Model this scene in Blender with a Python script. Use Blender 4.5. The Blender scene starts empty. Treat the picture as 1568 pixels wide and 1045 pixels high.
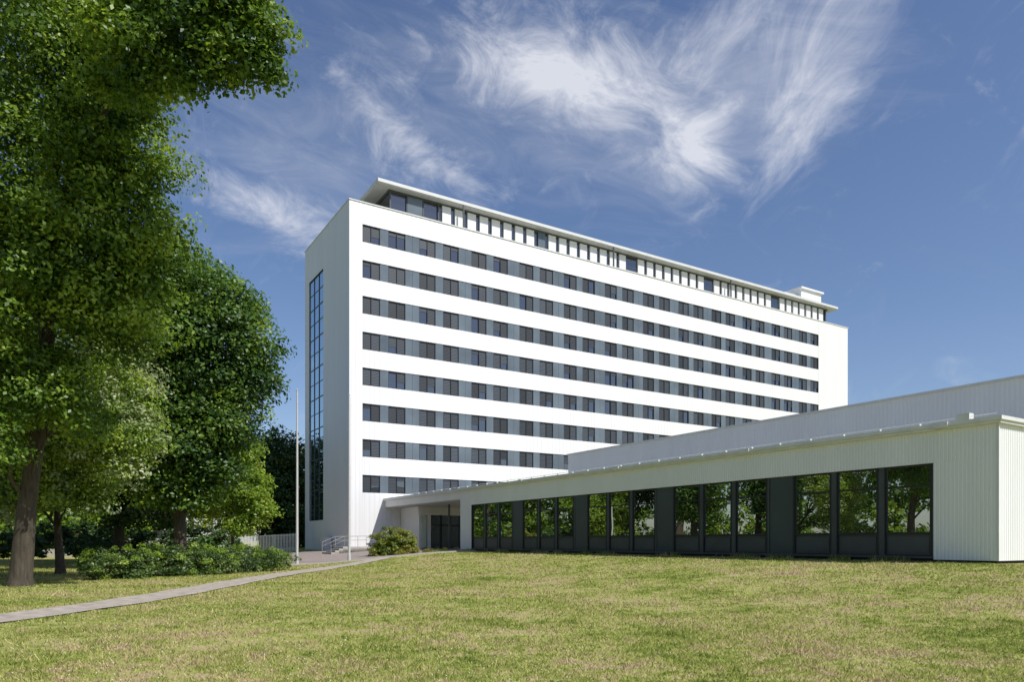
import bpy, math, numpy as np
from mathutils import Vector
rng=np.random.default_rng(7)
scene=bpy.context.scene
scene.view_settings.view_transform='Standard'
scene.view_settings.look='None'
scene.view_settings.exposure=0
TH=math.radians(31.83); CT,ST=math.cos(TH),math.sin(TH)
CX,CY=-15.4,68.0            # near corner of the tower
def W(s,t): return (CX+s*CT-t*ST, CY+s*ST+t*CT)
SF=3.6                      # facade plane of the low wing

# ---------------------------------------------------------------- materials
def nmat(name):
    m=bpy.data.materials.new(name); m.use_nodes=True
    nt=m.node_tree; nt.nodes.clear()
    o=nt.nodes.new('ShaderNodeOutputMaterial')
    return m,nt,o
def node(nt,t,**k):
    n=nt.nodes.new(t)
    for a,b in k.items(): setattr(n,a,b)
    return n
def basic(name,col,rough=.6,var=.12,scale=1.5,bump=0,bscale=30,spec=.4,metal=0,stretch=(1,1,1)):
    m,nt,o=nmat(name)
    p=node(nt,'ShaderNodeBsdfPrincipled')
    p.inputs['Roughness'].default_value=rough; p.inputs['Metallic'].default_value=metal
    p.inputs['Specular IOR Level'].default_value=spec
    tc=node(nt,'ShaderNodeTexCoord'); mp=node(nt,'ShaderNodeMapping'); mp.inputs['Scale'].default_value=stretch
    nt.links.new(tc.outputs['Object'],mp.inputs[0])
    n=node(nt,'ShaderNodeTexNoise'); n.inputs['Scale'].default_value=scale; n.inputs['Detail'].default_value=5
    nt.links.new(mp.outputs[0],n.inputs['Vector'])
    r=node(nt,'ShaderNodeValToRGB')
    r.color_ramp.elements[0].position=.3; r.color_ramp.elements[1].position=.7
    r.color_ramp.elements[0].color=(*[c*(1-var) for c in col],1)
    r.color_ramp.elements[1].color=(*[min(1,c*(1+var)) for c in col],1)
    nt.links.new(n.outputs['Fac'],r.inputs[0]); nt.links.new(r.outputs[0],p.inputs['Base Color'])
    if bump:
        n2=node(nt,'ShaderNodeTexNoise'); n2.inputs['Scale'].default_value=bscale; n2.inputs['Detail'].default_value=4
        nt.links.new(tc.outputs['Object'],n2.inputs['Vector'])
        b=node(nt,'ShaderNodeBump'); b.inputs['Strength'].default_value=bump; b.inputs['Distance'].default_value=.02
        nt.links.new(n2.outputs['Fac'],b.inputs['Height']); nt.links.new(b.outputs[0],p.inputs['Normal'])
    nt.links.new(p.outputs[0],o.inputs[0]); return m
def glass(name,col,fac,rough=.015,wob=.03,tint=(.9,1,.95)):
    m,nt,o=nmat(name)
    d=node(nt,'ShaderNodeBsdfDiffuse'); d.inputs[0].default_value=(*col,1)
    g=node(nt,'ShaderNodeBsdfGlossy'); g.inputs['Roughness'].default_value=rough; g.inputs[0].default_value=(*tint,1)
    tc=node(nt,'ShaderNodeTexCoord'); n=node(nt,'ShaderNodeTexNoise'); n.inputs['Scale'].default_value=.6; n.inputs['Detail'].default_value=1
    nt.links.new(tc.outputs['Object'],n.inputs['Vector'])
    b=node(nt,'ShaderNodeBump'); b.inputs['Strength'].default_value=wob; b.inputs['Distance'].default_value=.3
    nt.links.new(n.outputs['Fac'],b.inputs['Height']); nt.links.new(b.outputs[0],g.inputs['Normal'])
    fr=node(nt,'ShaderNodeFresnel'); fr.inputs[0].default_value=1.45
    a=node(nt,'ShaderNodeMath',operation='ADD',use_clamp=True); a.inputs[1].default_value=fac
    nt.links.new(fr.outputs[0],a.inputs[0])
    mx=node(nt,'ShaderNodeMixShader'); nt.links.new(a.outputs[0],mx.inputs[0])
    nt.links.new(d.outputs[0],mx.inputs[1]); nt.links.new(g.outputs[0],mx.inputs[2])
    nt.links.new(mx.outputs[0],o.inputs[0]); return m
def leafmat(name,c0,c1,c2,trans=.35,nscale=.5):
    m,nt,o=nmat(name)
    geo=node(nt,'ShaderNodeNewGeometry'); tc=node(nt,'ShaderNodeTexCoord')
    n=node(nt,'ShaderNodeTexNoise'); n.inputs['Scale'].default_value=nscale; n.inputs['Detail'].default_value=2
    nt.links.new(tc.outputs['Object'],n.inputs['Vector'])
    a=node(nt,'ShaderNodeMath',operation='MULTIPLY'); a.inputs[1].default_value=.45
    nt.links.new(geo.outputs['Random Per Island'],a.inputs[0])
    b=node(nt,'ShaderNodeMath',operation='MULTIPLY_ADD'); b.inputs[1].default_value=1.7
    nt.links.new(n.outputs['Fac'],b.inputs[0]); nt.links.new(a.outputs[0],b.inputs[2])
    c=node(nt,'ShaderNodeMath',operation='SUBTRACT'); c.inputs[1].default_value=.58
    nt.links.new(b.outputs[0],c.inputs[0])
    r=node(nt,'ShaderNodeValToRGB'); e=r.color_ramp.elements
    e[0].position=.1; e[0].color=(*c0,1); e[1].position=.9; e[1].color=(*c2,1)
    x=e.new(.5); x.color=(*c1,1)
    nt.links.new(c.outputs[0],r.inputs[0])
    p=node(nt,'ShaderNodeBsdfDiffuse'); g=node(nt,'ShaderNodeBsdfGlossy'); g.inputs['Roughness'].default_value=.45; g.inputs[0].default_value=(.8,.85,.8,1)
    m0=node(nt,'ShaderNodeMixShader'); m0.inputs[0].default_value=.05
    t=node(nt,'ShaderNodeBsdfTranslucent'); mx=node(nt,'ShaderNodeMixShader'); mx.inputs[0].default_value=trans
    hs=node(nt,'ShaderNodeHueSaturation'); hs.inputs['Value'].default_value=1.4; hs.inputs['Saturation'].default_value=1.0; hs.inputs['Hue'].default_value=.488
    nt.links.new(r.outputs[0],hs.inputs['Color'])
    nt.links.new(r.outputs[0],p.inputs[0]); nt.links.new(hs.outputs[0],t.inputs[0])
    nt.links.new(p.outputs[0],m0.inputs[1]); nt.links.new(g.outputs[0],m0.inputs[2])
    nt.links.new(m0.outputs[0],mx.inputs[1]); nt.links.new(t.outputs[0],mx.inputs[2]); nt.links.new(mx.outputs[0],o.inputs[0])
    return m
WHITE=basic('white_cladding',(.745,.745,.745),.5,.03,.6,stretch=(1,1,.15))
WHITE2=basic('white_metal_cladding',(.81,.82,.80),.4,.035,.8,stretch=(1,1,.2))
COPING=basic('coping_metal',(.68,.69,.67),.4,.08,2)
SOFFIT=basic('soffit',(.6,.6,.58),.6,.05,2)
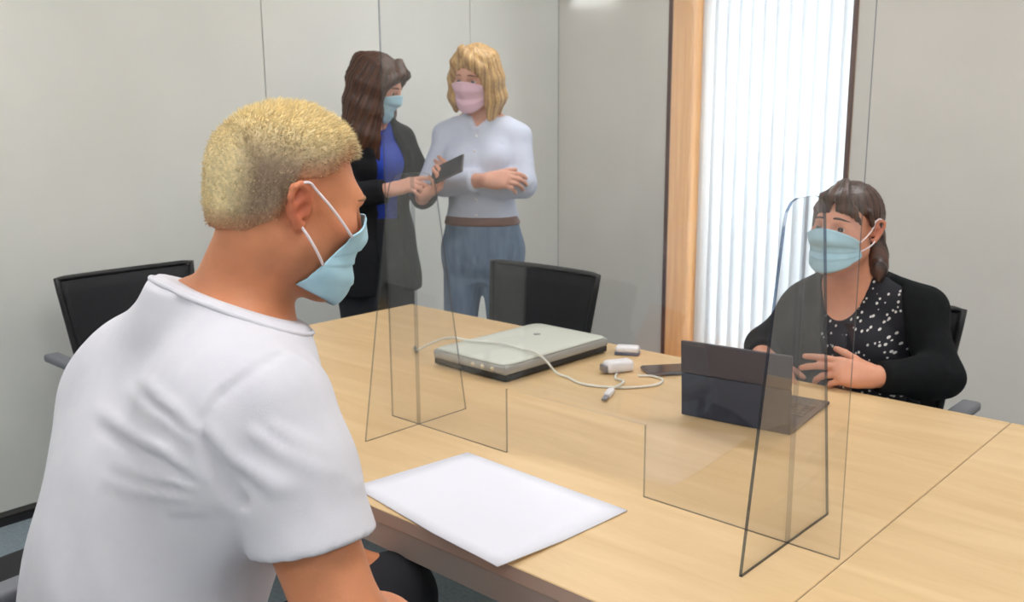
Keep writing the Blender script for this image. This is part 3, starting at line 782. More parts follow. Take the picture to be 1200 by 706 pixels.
== == ==
Each line above is to be copied verbatim. Drop any image from the copy.

Model this scene in Blender with a Python script. Use Blender 4.5. The Blender scene starts empty. Treat the picture as 1568 pixels wide and 1045 pixels high.
import bpy, math, numpy as np
from mathutils import Vector
rng=np.random.default_rng(7)
scene=bpy.context.scene
scene.view_settings.view_transform='Standard'
scene.view_settings.look='None'
scene.view_settings.exposure=0
TH=math.radians(31.83); CT,ST=math.cos(TH),math.sin(TH)
CX,CY=-15.4,68.0            # near corner of the tower
def W(s,t): return (CX+s*CT-t*ST, CY+s*ST+t*CT)
SF=3.6                      # facade plane of the low wing

# ---------------------------------------------------------------- materials
def nmat(name):
    m=bpy.data.materials.new(name); m.use_nodes=True
    nt=m.node_tree; nt.nodes.clear()
    o=nt.nodes.new('ShaderNodeOutputMaterial')
    return m,nt,o
def node(nt,t,**k):
    n=nt.nodes.new(t)
    for a,b in k.items(): setattr(n,a,b)
    return n
def basic(name,col,rough=.6,var=.12,scale=1.5,bump=0,bscale=30,spec=.4,metal=0,stretch=(1,1,1)):
    m,nt,o=nmat(name)
    p=node(nt,'ShaderNodeBsdfPrincipled')
    p.inputs['Roughness'].default_value=rough; p.inputs['Metallic'].default_value=metal
    p.inputs['Specular IOR Level'].default_value=spec
    tc=node(nt,'ShaderNodeTexCoord'); mp=node(nt,'ShaderNodeMapping'); mp.inputs['Scale'].default_value=stretch
    nt.links.new(tc.outputs['Object'],mp.inputs[0])
    n=node(nt,'ShaderNodeTexNoise'); n.inputs['Scale'].default_value=scale; n.inputs['Detail'].default_value=5
    nt.links.new(mp.outputs[0],n.inputs['Vector'])
    r=node(nt,'ShaderNodeValToRGB')
    r.color_ramp.elements[0].position=.3; r.color_ramp.elements[1].position=.7
    r.color_ramp.elements[0].color=(*[c*(1-var) for c in col],1)
    r.color_ramp.elements[1].color=(*[min(1,c*(1+var)) for c in col],1)
    nt.links.new(n.outputs['Fac'],r.inputs[0]); nt.links.new(r.outputs[0],p.inputs['Base Color'])
    if bump:
        n2=node(nt,'ShaderNodeTexNoise'); n2.inputs['Scale'].default_value=bscale; n2.inputs['Detail'].default_value=4
        nt.links.new(tc.outputs['Object'],n2.inputs['Vector'])
        b=node(nt,'ShaderNodeBump'); b.inputs['Strength'].default_value=bump; b.inputs['Distance'].default_value=.02
        nt.links.new(n2.outputs['Fac'],b.inputs['Height']); nt.links.new(b.outputs[0],p.inputs['Normal'])
    nt.links.new(p.outputs[0],o.inputs[0]); return m
def glass(name,col,fac,rough=.015,wob=.03,tint=(.9,1,.95)):
    m,nt,o=nmat(name)
    d=node(nt,'ShaderNodeBsdfDiffuse'); d.inputs[0].default_value=(*col,1)
    g=node(nt,'ShaderNodeBsdfGlossy'); g.inputs['Roughness'].default_value=rough; g.inputs[0].default_value=(*tint,1)
    tc=node(nt,'ShaderNodeTexCoord'); n=node(nt,'ShaderNodeTexNoise'); n.inputs['Scale'].default_value=.6; n.inputs['Detail'].default_value=1
    nt.links.new(tc.outputs['Object'],n.inputs['Vector'])
    b=node(nt,'ShaderNodeBump'); b.inputs['Strength'].default_value=wob; b.inputs['Distance'].default_value=.3
    nt.links.new(n.outputs['Fac'],b.inputs['Height']); nt.links.new(b.outputs[0],g.inputs['Normal'])
    fr=node(nt,'ShaderNodeFresnel'); fr.inputs[0].default_value=1.45
    a=node(nt,'ShaderNodeMath',operation='ADD',use_clamp=True); a.inputs[1].default_value=fac
    nt.links.new(fr.outputs[0],a.inputs[0])
    mx=node(nt,'ShaderNodeMixShader'); nt.links.new(a.outputs[0],mx.inputs[0])
    nt.links.new(d.outputs[0],mx.inputs[1]); nt.links.new(g.outputs[0],mx.inputs[2])
    nt.links.new(mx.outputs[0],o.inputs[0]); return m
def leafmat(name,c0,c1,c2,trans=.35,nscale=.5):
    m,nt,o=nmat(name)
    geo=node(nt,'ShaderNodeNewGeometry'); tc=node(nt,'ShaderNodeTexCoord')
    n=node(nt,'ShaderNodeTexNoise'); n.inputs['Scale'].default_value=nscale; n.inputs['Detail'].default_value=2
    nt.links.new(tc.outputs['Object'],n.inputs['Vector'])
    a=node(nt,'ShaderNodeMath',operation='MULTIPLY'); a.inputs[1].default_value=.45
    nt.links.new(geo.outputs['Random Per Island'],a.inputs[0])
    b=node(nt,'ShaderNodeMath',operation='MULTIPLY_ADD'); b.inputs[1].default_value=1.7
    nt.links.new(n.outputs['Fac'],b.inputs[0]); nt.links.new(a.outputs[0],b.inputs[2])
    c=node(nt,'ShaderNodeMath',operation='SUBTRACT'); c.inputs[1].default_value=.58
    nt.links.new(b.outputs[0],c.inputs[0])
    r=node(nt,'ShaderNodeValToRGB'); e=r.color_ramp.elements
    e[0].position=.1; e[0].color=(*c0,1); e[1].position=.9; e[1].color=(*c2,1)
    x=e.new(.5); x.color=(*c1,1)
    nt.links.new(c.outputs[0],r.inputs[0])
    p=node(nt,'ShaderNodeBsdfDiffuse'); g=node(nt,'ShaderNodeBsdfGlossy'); g.inputs['Roughness'].default_value=.45; g.inputs[0].default_value=(.8,.85,.8,1)
    m0=node(nt,'ShaderNodeMixShader'); m0.inputs[0].default_value=.05
    t=node(nt,'ShaderNodeBsdfTranslucent'); mx=node(nt,'ShaderNodeMixShader'); mx.inputs[0].default_value=trans
    hs=node(nt,'ShaderNodeHueSaturation'); hs.inputs['Value'].default_value=1.4; hs.inputs['Saturation'].default_value=1.0; hs.inputs['Hue'].default_value=.488
    nt.links.new(r.outputs[0],hs.inputs['Color'])
    nt.links.new(r.outputs[0],p.inputs[0]); nt.links.new(hs.outputs[0],t.inputs[0])
    nt.links.new(p.outputs[0],m0.inputs[1]); nt.links.new(g.outputs[0],m0.inputs[2])
    nt.links.new(m0.outputs[0],mx.inputs[1]); nt.links.new(t.outputs[0],mx.inputs[2]); nt.links.new(mx.outputs[0],o.inputs[0])
    return m
WHITE=basic('white_cladding',(.745,.745,.745),.5,.03,.6,stretch=(1,1,.15))
WHITE2=basic('white_metal_cladding',(.81,.82,.80),.4,.035,.8,stretch=(1,1,.2))
COPING=basic('coping_metal',(.68,.69,.67),.4,.08,2)
SOFFIT=basic('soffit',(.6,.6,.58),.6,.05,2)
Keep writing the Blender script for this image. This is part 3, starting at line 782. More parts follow. Take the picture to be 1200 by 706 pixels.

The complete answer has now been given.